When the paging signal is not detected in step S210 (when the result of step S211 is NO), the power of the wireless unit and a part of the digital unit is turned off and is put to a dormant state (step S213). When the paging signal is detected (when the result of step S211 is YES), wireless communication is initiated during period T25 in FIG. 38 (step S212).

(Third Frame Structure and Receiving Sequence)

Next, other frame structures and receiving sequences in the case where a low occurrence signal L is a PI signal are explained using FIGS. 40 and 41. As shown in FIG. 40, a synchronizing symbol in which the low occurrence signal is a PI signal is inserted in the OFDM signal. In the example of FIG. 38, a symbol for paging, which includes a paging signal, is inserted immediately after the synchronizing symbol. However, in the example of FIG. 40, the symbol for paging is inserted after a blank period subsequent to the synchronizing symbol. The output frequency of a synthesizer can be compensated by making use of this blank period.

Now, in explanation of the receiving sequence in FIG. 41, the process of steps S301 to S306 in FIG. 41 is almost the same as steps S101 to S106 in FIG. 36 and steps S201 to 206 in FIG. 39. That is, the wireless unit 202 and a part of the digital unit are powered on and put on standby until the receiver is stabilized (step S301). The process of step S301 is carried out during period T31 in FIG. 40. Subsequently, the synchronizing position is detected during a fixed period of time T32 in FIG. 40, and, in parallel, data of a certain fixed period of the past is retained at buffers 207 and 222 (step S302). Here, the fixed period of time T32 is set so as to include time before and after when the arrival of the synchronizing symbol is predicted from information obtained beforehand. As a result of step S303, if the synchronizing position (symbol timing) is not detected during the fixed period T32 (when the result of step S303 is NO), the power of the wireless unit 202 and a part of the digital unit is turned off and is put to a dormant state (step S312).

If the symbol timing is detected in step S303 (when the result of step S303 is YES), the process of steps S304 to 307 is carried out during the period T33 in FIG. 40. In other words, the synchronizing symbol is extracted from data within the buffer 207 on the basis of the synchronizing position (symbol timing) detected in step S303 (step S304). Detection (estimation) of the frequency offset amount is carried out using the extracted synchronizing symbol (step S305).
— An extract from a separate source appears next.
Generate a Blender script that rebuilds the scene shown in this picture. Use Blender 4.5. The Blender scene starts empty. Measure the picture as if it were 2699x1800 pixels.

Frequency offset of the synchronizing symbol is compensated by using the detected frequency offset amount (step S306), and PI signal detection and carrier frequency offset compensation are carried out subsequently (step S307). When the PI signal is not detected in step S307 (when the result of step S308 is NO), the power of the wireless unit and a part of the digital unit is turned off and is put to a dormant state (step S312).

When compensating an output frequency of a synthesizer, a certain period is required for the output frequency to converge. During such period a receiving signal cannot be received properly. Therefore, in the receiving sequence shown in FIG. 40, the symbol for paging is made to arrive after the output frequency of the synthesizer is stabilized by compensation via period T33.

When the PI signal is detected in step S307 (when the result of step S308 is YES), the paging signal is detected from the symbol for paging during period T34 in FIG. 40 (step S309). In the receiving sequence shown in FIG. 39, a compensation of the frequency offset was required in step S206. However, in the receiving sequence of FIG. 40, the carrier frequency (output frequency of the synthesizer) is compensated in step S307, therefore, frequency offset does not have to be compensated.

When the paging signal is detected in step S309 (when the result of step S310 is YES), wireless communication is initiated in period T35 in FIG. 40 (step S311).

Additional advantages and modifications will readily occur to those skilled in the art. Therefore, the invention in its broader aspects is not limited to the specific details and representative embodiments shown and described herein. Accordingly, various modifications may be made without departing from the spirit or scope of the general inventive concept as defined by the appended claims and their equivalents.